В этом же письме он подчеркнул «свои великие усилия СТАТЬ БЕССТРАСТНО НАД КРАСНЫМИ И БЕЛЫМИ». Это Михаилу Афанасьевичу вполне удалось. Его позиция близка к философии ненасилия (непротивления злу насилием), развитой Л.Н.Толстым в основном уже после «Войны и мира» (в романе эту философию выражает только Платон Каратаев). Но булгаковская позиция здесь не вполне тождественна толстовской. Алексей Турбин понимает неизбежность и необходимость насилия, однако сам на насилие оказывается не способен. В окончании романа, которое так и не было опубликовано в журнале «Россия», он, наблюдая бесчинства петлюровцев, обращается к небу:

«— Господи, если ты существуешь, сделай так, чтобы большевики сию минуту появились в Слободке. Сию минуту. Я монархист по своим убеждениям. Но в данный момент тут требуются большевики… Ах, мерзавцы! Ну и мерзавцы! Господи, дай так, чтобы большевики сейчас же, вон оттуда, из черной тьмы за Слободкой, обрушились на мост.

Турбин сладострастно зашипел, представив себе матросов в черных бушлатах.
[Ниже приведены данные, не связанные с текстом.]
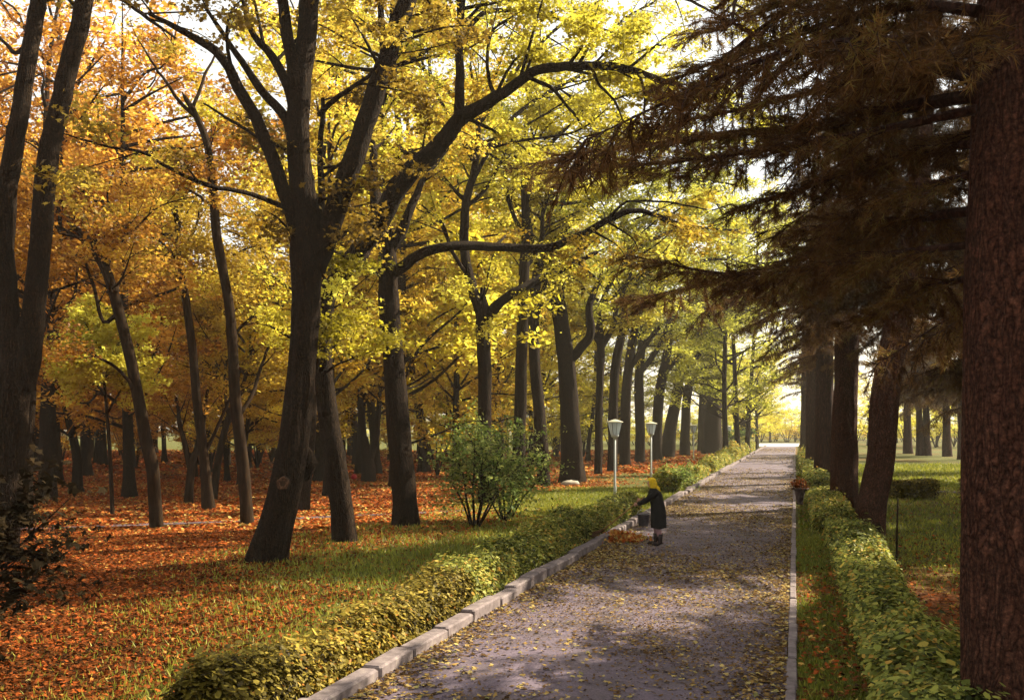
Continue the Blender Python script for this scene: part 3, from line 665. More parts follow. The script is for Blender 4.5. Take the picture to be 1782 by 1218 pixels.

Они влетают, как ураган, а больничные халаты бегут врассыпную. Остается пан куренный и эта гнусная обезьяна в алой шапке — полковник Мащенко. Оба они, конечно, падают на колени.
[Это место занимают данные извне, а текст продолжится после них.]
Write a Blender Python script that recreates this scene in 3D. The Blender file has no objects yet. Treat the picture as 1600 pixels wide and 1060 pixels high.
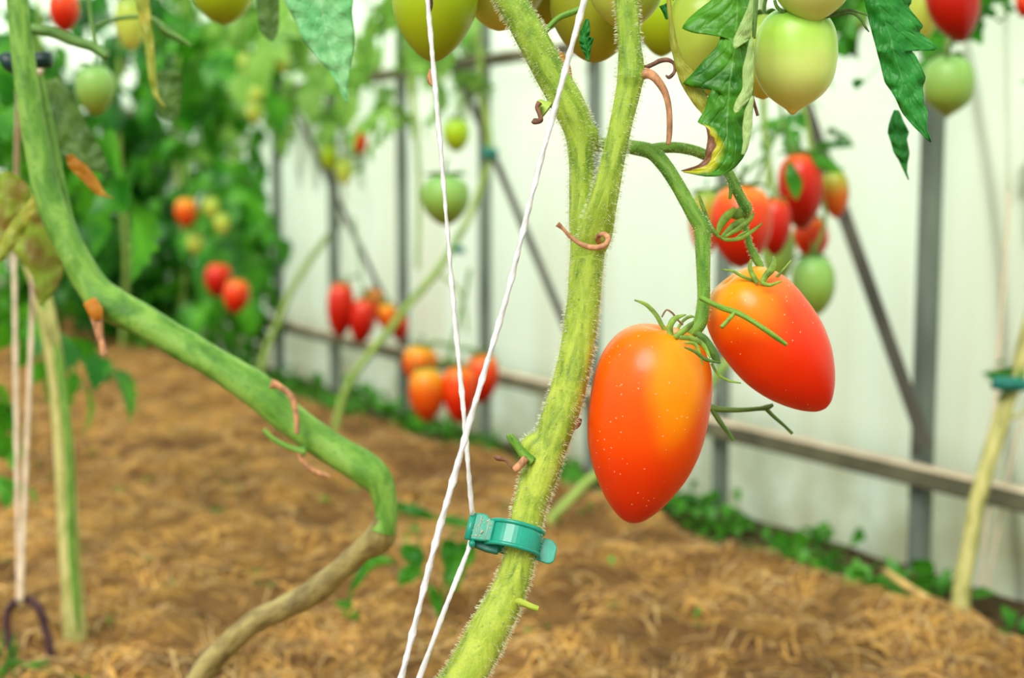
import bpy, bmesh, math, random
from mathutils import Vector, Matrix, noise
random.seed(7)
S = bpy.context.scene
COL = S.collection
PI = math.pi
F = 2200.0; H = 0.45; PITCH = math.radians(6.41)
fw = Vector((0, math.cos(PITCH), -math.sin(PITCH))); rt = Vector((1, 0, 0)); up = Vector((0, math.sin(PITCH), math.cos(PITCH)))
CAM = Vector((0, 0, H))

def P(x, y, d): return CAM + d*(fw + rt*((x-800)/F) + up*((530-y)/F))
def ground_at(x, y, z=0.0):
    r = fw + rt*((x-800)/F) + up*((530-y)/F)
    return CAM + r*((z-H)/r.z)
# ---------------------------------------------------------------- colour / materials
def lin(c):
    out = []
    for v in c[:3]:
        v = v/255.0
        out.append(v/12.92 if v <= .04045 else ((v+.055)/1.055)**2.4)
    return tuple(out) + (1.0,)
class NT:
    def __init__(s, name):
        s.m = bpy.data.materials.new(name); s.m.use_nodes = True
        s.t = s.m.node_tree; s.t.nodes.clear()
        s.out = s.n('ShaderNodeOutputMaterial')
    def n(s, kind, **kw):
        o = s.t.nodes.new(kind)
        for k, v in kw.items(): setattr(o, k, v)
        return o
    def l(s, a, b): s.t.links.new(a, b)
    def coord(s, kind='Object', scale=(1, 1, 1)):
        tc = s.n('ShaderNodeTexCoord'); mp = s.n('ShaderNodeMapping')
        mp.inputs['Scale'].default_value = scale
        s.l(tc.outputs[kind], mp.inputs['Vector']); return mp.outputs[0]
    def noise(s, vec, scale, detail=3, rough=.55, dist=0):
        o = s.n('ShaderNodeTexNoise'); o.inputs['Scale'].default_value = scale
        o.inputs['Detail'].default_value = detail; o.inputs['Roughness'].default_value = rough
        o.inputs['Distortion'].default_value = dist
        s.l(vec, o.inputs['Vector']); return o.outputs['Fac']
    def ramp(s, fac, stops, interp='LINEAR'):
        o = s.n('ShaderNodeValToRGB'); o.color_ramp.interpolation = interp
        e = o.color_ramp.elements
        while len(e) < len(stops): e.new(.5)
        for k, (p, c) in enumerate(stops):
            e[k].position = p; e[k].color = c if len(c) == 4 and max(c) <= 1.0 else lin(c)
        s.l(fac, o.inputs[0]); return o.outputs[0]
    def mix(s, fac, a, b):
        o = s.n('ShaderNodeMix', data_type='RGBA')
        for v, i in ((fac, 0), (a, 6), (b, 7)):
            if isinstance(v, (int, float)): o.inputs[i].default_value = v
            elif isinstance(v, tuple): o.inputs[i].default_value = v
            else: s.l(v, o.inputs[i])
        return o.outputs[2]
    def math(s, op, a, b=0.0, clamp=False):
        o = s.n('ShaderNodeMath', operation=op); o.use_clamp = clamp
        for v, i in ((a, 0), (b, 1)):
            if isinstance(v, (int, float)): o.inputs[i].default_value = v
            else: s.l(v, o.inputs[i])
        return o.outputs[0]
    def bump(s, h, strength=.3, dist=.001):
        o = s.n('ShaderNodeBump'); o.inputs['Strength'].default_value = strength
        o.inputs['Distance'].default_value = dist; s.l(h, o.inputs['Height']); return o.outputs[0]
    def bsdf(s, col, rough=.5, normal=None, spec=.5, metal=0, sss=0, sssr=None, coat=0, trans=0, tcol=None):
        p = s.n('ShaderNodeBsdfPrincipled')
        if isinstance(col, tuple): p.inputs['Base Color'].default_value = col
        else: s.l(col, p.inputs['Base Color'])
        if isinstance(rough, (int, float)): p.inputs['Roughness'].default_value = rough
        else: s.l(rough, p.inputs['Roughness'])
        p.inputs['Specular IOR Level'].default_value = spec; p.inputs['Metallic'].default_value = metal
        p.inputs['Coat Weight'].default_value = coat
        if sss:
            p.inputs['Subsurface Weight'].default_value = sss
            p.inputs['Subsurface Radius'].default_value = sssr or (1, .3, .1)
            p.inputs['Subsurface Scale'].default_value = .006
        if normal is not None: s.l(normal, p.inputs['Normal'])
        res = p.outputs[0]
        if trans:
            t = s.n('ShaderNodeBsdfTranslucent')
            if tcol is None: tcol = col
            if isinstance(tcol, tuple): t.inputs[0].default_value = tcol
            else: s.l(tcol, t.inputs[0])
            if normal is not None: s.l(normal, t.inputs['Normal'])
            mx = s.n('ShaderNodeMixShader'); mx.inputs[0].default_value = trans
            s.l(res, mx.inputs[1]); s.l(t.outputs[0], mx.inputs[2]); res = mx.outputs[0]
        s.l(res, s.out.inputs[0]); return s.m

def mat_plain(name, c, rough=.6, var=.25, scale=60, trans=0, spec=.4, metal=0, kind='Object', stretch=(1, 1, 1)):
    m = NT(name); v = m.coord(kind, stretch); f = m.noise(v, scale, 4)
    c0 = tuple(max(0, x*(1-var)) for x in c); c1 = tuple(min(255, x*(1+var*.6)) for x in c)
    col = m.ramp(f, [(.3, c0), (.7, c1)])
    return m.bsdf(col, rough, m.bump(f, .25, .0006), spec, metal, trans=trans)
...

— Змилуйтесь, добродию, — вопят они.

Но тут доктор Турбин выступает вперед и говорит:

— Нет, товарищи, нет. Я — монар… Нет, это лишнее…

А так я против смертной казни. Да, против. Карла Маркса я, признаться, не читал и даже не совсем понимаю, при чем он здесь, в этой кутерьме, но этих двух надо убить как бешеных собак Это — негодяи. Гнусные погромщики и грабители.

— А-а… так… — зловеще отвечают матросы.

— Д-да, т-товарищи. Я сам застрелю их.

В руках у доктора матросский револьвер. Он целится. В голову. Одному. В голову. Другому».

Булгаковский интеллигент убить способен только в воображении, а в жизни предпочитает передоверить эту неприятную обязанность матросам. И даже протестующий крик Турбина: «За что же вы его бьете?!» — заглушается шумом толпы на мосту, что, кстати, спасает доктора от расправы. В условиях всеобщего насилия интеллигенция лишена возможности возвысить свой голос против убийств, как лишена возможности сделать это и позднее, в условиях установившегося к моменту создания романа коммунистического режима.

Образом Явдохи Булгаков продолжает традицию изображения здорового начала в народной жизни, противопоставляя ядреную молочницу стяжателю Василисе. Здесь заметно влияние известного рассказа «Явдоха» сатирической писательницы Надежды Тэффи (Лохвицкой). Позднее, в предисловии к сборнику «Неживой зверь», она следующим образом изложила содержание рассказа: «Осенью 1914 года напечатала я рассказ „Явдоха“. В рассказе, очень и грустном и горьком, говорилось об одинокой деревенской старухе, безграмотной и бестолковой, и такой беспросветно темной, что когда получила она известие о смерти сына, она даже не поняла, в чем дело, и все думала — пришлет он ей денег или нет. И вот одна сердитая газета посвятила этому рассказу два фельетона, в которых негодовала на меня за то, что я якобы смеюсь над человеческим горем.